Eric
Tousaint’s study of the odious debt doctrine
by
Eric Toussaint
Part
14 - The USA’s motivations regarding the two repudiations (Cuba and
Costa Rica)
The United
States’ motivation in the two repudiations that have just been
analysed (Cuba in 1898 and Costa Rica in the 1920s) is clear: to
increase their influence and power in the region. Cuba was in a
strategic location for Washington; the rich island was just a stone’s
throw from the coast of the United States. With Puerto Rico, which
the United States had also taken from Spain in 1898, Cuba was the
last Spanish colony in the Americas.
As for Costa
Rica, it is part of Central America, which the United States
considers its own “back yard”. Until then, Britain had been the
dominant financial power in the entire region. The United States was
very pleased to oust a large British bank from the country and send a
warning to everyone else: other repudiations could take place, since
the British banks, like the French banks, had dirtied their hands in
highly irregular affairs that kept Latin American countries in debt.
And the US banks were chomping at the bit to take over that action
themselves.
In 1912,
Taft, then president of the United States, had said in a speech: “The
day is not far distant when three Stars and Stripes at three
equidistant points will mark our territory: one at the North Pole,
another at the Panama Canal, and the third at the South Pole. The
whole hemisphere will be ours in fact as, by virtue of our
superiority of race, it already is ours morally.”
President
Taft actively backed the extension of North American banks into Latin
America in general and Central America in particular.

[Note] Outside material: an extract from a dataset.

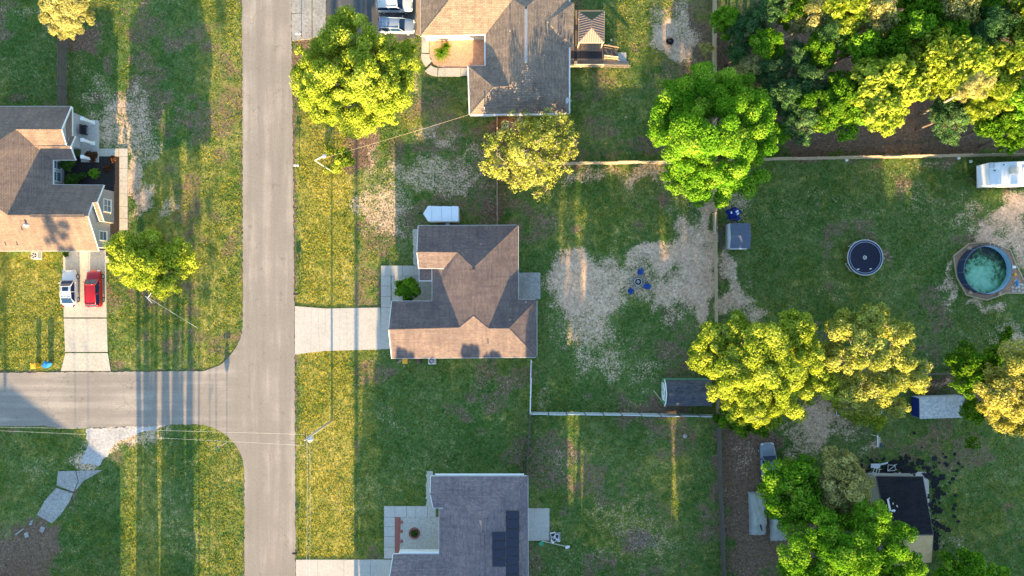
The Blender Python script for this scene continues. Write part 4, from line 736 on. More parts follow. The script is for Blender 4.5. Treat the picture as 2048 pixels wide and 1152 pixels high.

In December
1912, he declared before Congress: “[…] the Monroe doctrine is
more vital in the neighborhood of the Panama Canal and the zone of
the Caribbean than anywhere else. There, too, the maintenance of that
doctrine falls most heavily upon the United States. It is therefore
essential that the countries within that sphere shall be removed from
the jeopardy involved by heavy foreign debt and chaotic national
finances and from the ever-present danger of international
complications due to disorder at home. Hence the United States has
been glad to encourage and support American bankers who were willing
to lend a helping hand to the financial rehabilitation of such
countries […]”
Thus Taft’s
ruling in favour of Costa Rica was highly calculated. He refused to
support Costa Rica’s argument concerning the despotic and
unconstitutional nature of the Tinoco regime, whereas it would have
been easy to put that argument forward, since Washington and London
had both refused to recognize that regime. He chose other arguments.
He wanted
to avoid establishing a precedent based on the democratic or
non-democratic nature of a regime. He knew perfectly well that
Washington and US corporations were supporting dictators, and would
continue to support dictators in the future – not to mention
actively contributing to putting them in power.